Just to give you a simple and minimalist example to think about, consider a system that needs to perform queries against a database, read and write data on a cache, and fetch some data from a CMS. For each one of these needs, you could create interfaces describing how they should behave. That way, you could forget about database-specific configs, for example, and focus on coding what you need. Suppose you decide to use Postgres for production and SQLite for local development. In that case, you could create one class for each of these databases, implementing the contract established by the interface. This approach allows your application to be more flexible and maintainable in the long run.
Onion Architecture
Onion Architecture was proposed by Jeffrey Palermo and you can check the original article on his blog.
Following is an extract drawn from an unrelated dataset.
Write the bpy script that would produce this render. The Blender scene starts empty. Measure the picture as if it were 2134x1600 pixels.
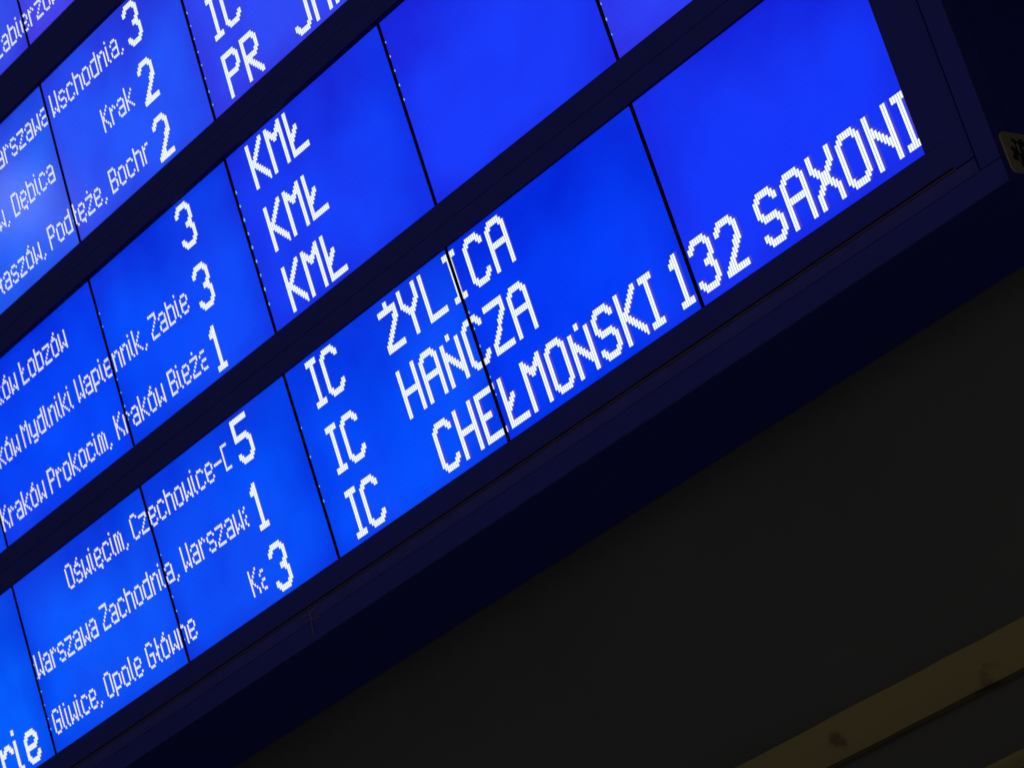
import bpy, bmesh, math, random
from mathutils import Vector, Matrix
random.seed(7)
S = 0.4                      # metres per display module
ZB = 3.05                    # height of the lowest row's centre line
def W(X, Y, Z):              # board units (right, down, into the wall) -> world metres
    return Vector((S*X, S*Z, ZB - S*Y))

scene = bpy.context.scene
# ------------------------------------------------------------------ camera
RC = [[0.618112, 0.270335, 0.738144], [-0.438649, 0.897833, 0.0385], [-0.652322, -0.347584, 0.673544]]
CC = (6.49732, 3.60884, -6.59391)
cam = bpy.data.cameras.new('camera')
cam_o = bpy.data.objects.new('camera', cam)
scene.collection.objects.link(cam_o)
def wd(v): return Vector((v[0], v[2], -v[1]))
ax, ay, az = wd(RC[0]), -wd(RC[1]), -wd(RC[2])
mw = Matrix(((ax.x, ay.x, az.x, 0), (ax.y, ay.y, az.y, 0), (ax.z, ay.z, az.z, 0), (0, 0, 0, 1)))
mw.translation = W(*CC)
cam_o.matrix_world = mw
cam.sensor_width = 36
cam.lens = 36*5998.25/2134
cam.clip_start = 0.05
cam.clip_end = 200
scene.camera = cam_o
cam.dof.use_dof = True
cam.dof.focus_distance = 3.66
cam.dof.aperture_fstop = 16
# ------------------------------------------------------------------ world, lamps, exposure
world = bpy.data.worlds.new('World')
scene.world = world
world.use_nodes = True
world.node_tree.nodes['Background'].inputs[0].default_value = (0.9, 0.95, 1.0, 1)
world.node_tree.nodes['Background'].inputs[1].default_value = 0.034
def lamp(name, loc, target, size, power, col):
    l = bpy.data.lights.new(name, 'AREA')
    l.shape = 'DISK'; l.size = size; l.energy = power; l.color = col
    o = bpy.data.objects.new(name, l)
    scene.collection.objects.link(o)
    o.location = loc
    o.rotation_euler = (Vector(target)-Vector(loc)).to_track_quat('-Z', 'Y').to_euler()
    return o
lamp('front_fill', W(3.0, 0.2, -11), W(0.5, 0, 0), 1.8, 9.0, (1.0, 0.86, 0.66))  # unseen soft fill light, added in front of the board
lamp('ceiling_lamp', W(-12.4, -7.89, -7.54), W(-2.32, -1.756, 0), 0.24, 0.5, (1.0, 0.95, 0.86))
lamp('low_lamp', W(9.0, 6.5, -3.0), W(1.5, 1.7, 0.5), 0.8, 1.2, (1.0, 0.68, 0.30))
vs = scene.view_settings
vs.view_transform = 'Standard'; vs.look = 'None'; vs.exposure = 0; vs.gamma = 1
vs.use_curve_mapping = False
scene.render.engine = 'CYCLES'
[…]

It extends the ideia of protecting the system's core from the Hexagonal Architecture by introducing layers surrounding it. This core is named domain model and it must define business rules and invariants.
On top of the core we create the domain services layer which adds objects that supports enterprise services and add business rules that don't fit well into the domain model, like validations that requires some database interaction.
Wrapping the domain services layer we have the application services layer, which coordenates execution flows like a request hitting a controller what needs to call a domain-service to perform some action.
Clean Architecture
Clean Architecture was proposed by our dear Uncle Bob and you can check the original article on his blog. Summarizing, it extends the Onion Archiecture and the key difference is that domain model in this contexts is called entity and application service is called use case, which is good because it gives more visibility about what the application in fact does.
Summarizing
All three ideas above proposes the same thing: decouple the business rules from the framework and infrastructure-specific code, arguing that it'll make the application flexible and maintainable in the long run.